Stefano Maderno, Papa Liberio traccia il perimetro della basilica di S. Maria Maggiore sulla neve, Cappella Paolina, Santa Maria Maggiore

Stefano Maderno, Papa Liberio traccia il perimetro della basilica di S. Maria Maggiore sulla neve, Cappella Paolina, Santa Maria Maggiore

Il reliquiario che racchiude la Salus Populi Romani è concepito come un tabernacolo, disegnato da Girolamo Rainaldi e realizzato da Pompeo Targone. L’icona è sostenuta da un volo trionfale di angeli dorati che si staccano dal fondo blu intenso dei lapislazzuli, dando l’impressione che la Vergine e il Bambino siano affacciati a una finestra aperta nel cielo, lasciando intravvedere una luce d’oro paradisiaca.

Un intervento diretto della Madonna

Nel suo testamento del 29 giugno 2022, Papa Francesco chiese di essere sepolto “nel loculo della navata laterale tra la cappella Paolina (cappella della Salus Populi Romani) e la cappella Sforza della suddetta Basilica Papale”. Una tomba “nella terra; semplice, senza particolare decoro e con l’unica iscrizione: Franciscus”.

la tomba di Papa Francesco

la tomba di Papa Francesco

Il cardinale Rolandas Makrickas, arciprete coadiutore della basilica di Santa Maria Maggiore, durante un’intervista al Corriere della Sera ha svelato di aver suggerito al Papa di essere sepolto non a San Pietro come di consueto per i pontefici, ma nel luogo a lui così caro, dove è venuto a raccogliersi in preghiera tante volte, prima da sacerdote, poi da cardinale e infine, per 126 volte, da Papa. Anche quando è stato dimesso dal Gemelli, il 23 marzo scorso, suo desiderio è stato passare dalla basilica dove si è fermato all’esterno, in auto, e ha lasciato un mazzo di fiori da porre ai piedi dell’icona mariana. Dopo alcuni giorni di tre anni fa, racconta ancora il cardinale, il Papa lo chiamò: “La Madonna mi ha detto di preparare la tomba”. E ancora riferisce le parole di Francesco in quella circostanza: “Sono felice che la Madonna non si è dimenticata di me. Cerca il posto dove può essere la mia tomba perché voglio essere sepolto qui”. “È stata una cosa un po’ particolare – ha commentato il cardinale Makrickas – Direi un intervento diretto della Madonna”.

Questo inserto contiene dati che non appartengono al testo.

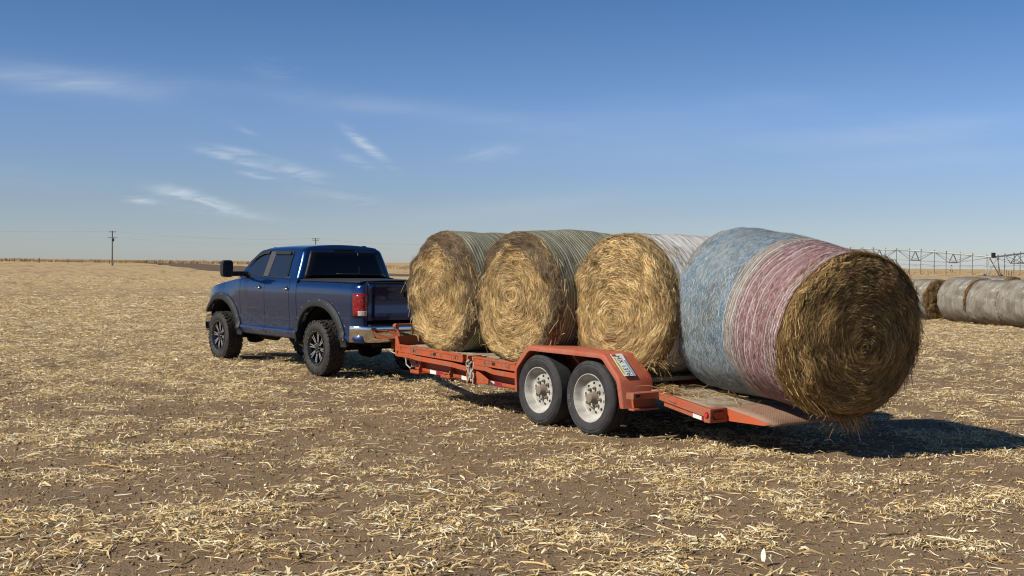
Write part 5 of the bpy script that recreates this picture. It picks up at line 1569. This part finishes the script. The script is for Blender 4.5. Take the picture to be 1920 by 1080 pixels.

Sulla morte,  il Papa si è soffermato alcune volte: “Un po’ di paura – disse durante l’udienza generale del 24 agosto 2022 – perché questo passaggio non so cosa significa e passare quella porta dà un po’ di paura ma c’è sempre la mano del Signore che ti porta avanti e attraversata la porta c’è la festa”. Una festa prefigurata dall’icona della Vergine che, ferma sulla soglia della porta del cielo, ci lascia immaginare che accolga Francesco accompagnandolo “all’altra riva”.